Toshiba shares surged almost six percent Thursday after saying it had stopped making televisions in Japan where a strong yen has hurt exports as slow demand and falling prices also ate into earnings.

The IT-and-engineering conglomerate later unveiled its mid-term business plan in which it forecast operating profit to more than double over the next three years on the back of emerging market growth.

Toshiba, the maker of Regza brand televisions, shuttered production lines at its last remaining domestic TV plant in Fukaya, near Tokyo, at the end of March.

It has already shifted most of its television production to factories in China, Indonesia, Egypt and Poland, citing a tumble in domestic demand for ending its Japanese production.

"The fall (in domestic demand) was beyond what we expected," Toshiba President Norio Sasaki told a news briefing Thursday in Tokyo.

"Over-supply has driven down prices. We did what we could to counter the trend, but it was beyond what we could do."

Sasaki, however, said the firm would not abandon the TV market, as some analysts have suggested for rival Sony, which is mired in massive losses.

The move is the latest development highlighting the plunging fortunes of Japan's once world-beating electronics firms.

A strong yen, intense global competition -- particularly from South Korean firms -- and falling retail prices of televisions have left Japanese manufacturers swimming in red ink for the past financial year.

The industry received a temporary boost from a now-ended government stimulus programme aimed at encouraging the purchase of energy-efficient appliances, but demand has slackened in an economy that has been limping along for years.

Domestic television demand also surged when the nation stopped analogue broadcasting last July, by which time nearly all households and corporations had bought new televisions capable of receiving digital broadcasts.

"After those events, domestic demand fell so we have reduced production accordingly", a Toshiba spokesman told AFP earlier Thursday.

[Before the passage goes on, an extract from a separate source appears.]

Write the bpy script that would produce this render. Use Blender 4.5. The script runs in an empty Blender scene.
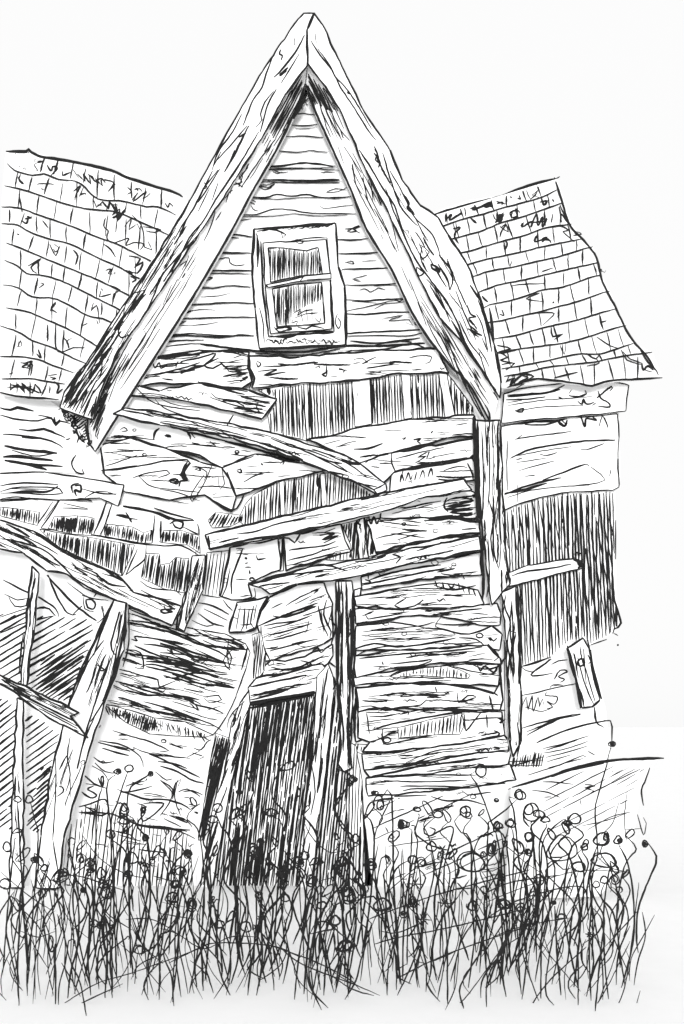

In its earnings report last week Toshiba still booked a profit of about $918 million in its fiscal year ended in March, although that was nearly half its earnings in the previous 12 months.

The firm's shares surged 5.57 percent to 322 yen on Thursday.

Rival Hitachi has also said it will stop domestic production of television sets and shift its business focus to large-scale infrastructure projects.

Reports earlier this week said cash-bleeding Sony and Panasonic were looking to join forces to produce next-generation televisions in a bid to claw back market share from South Korean rivals.

Sharp, which is to get a cash injection from Taiwan's Hon Hai, whose Foxconn unit makes gadgets for Apple and Nokia, expects to remain in the red over the next year after a record $4.7 billion net loss up to March 2012.

Also Thursday, Toshiba said that by the fiscal year through March 2015, it was aiming to more than double operating profit to 450 billion yen ($5.6 billion) on sales of 7.8 trillion yen.

"We aim to realise a double-digit pace of sales growth in emerging markets," the company said in a release, adding that it would set aside about 700 billion yen over the next few years for possible tie-ups.

It also said it aimed to generate revenue of 1.0 trillion yen from its nuclear power business within about five years by capitalising on calls for stiffer safety measures after Japan's atomic crisis.

The firm already supplies equipment to help clean up the crippled Fukushima Daiichi complex, which was swamped by last year's quake-sparked tsunami, sending its reactors into meltdown.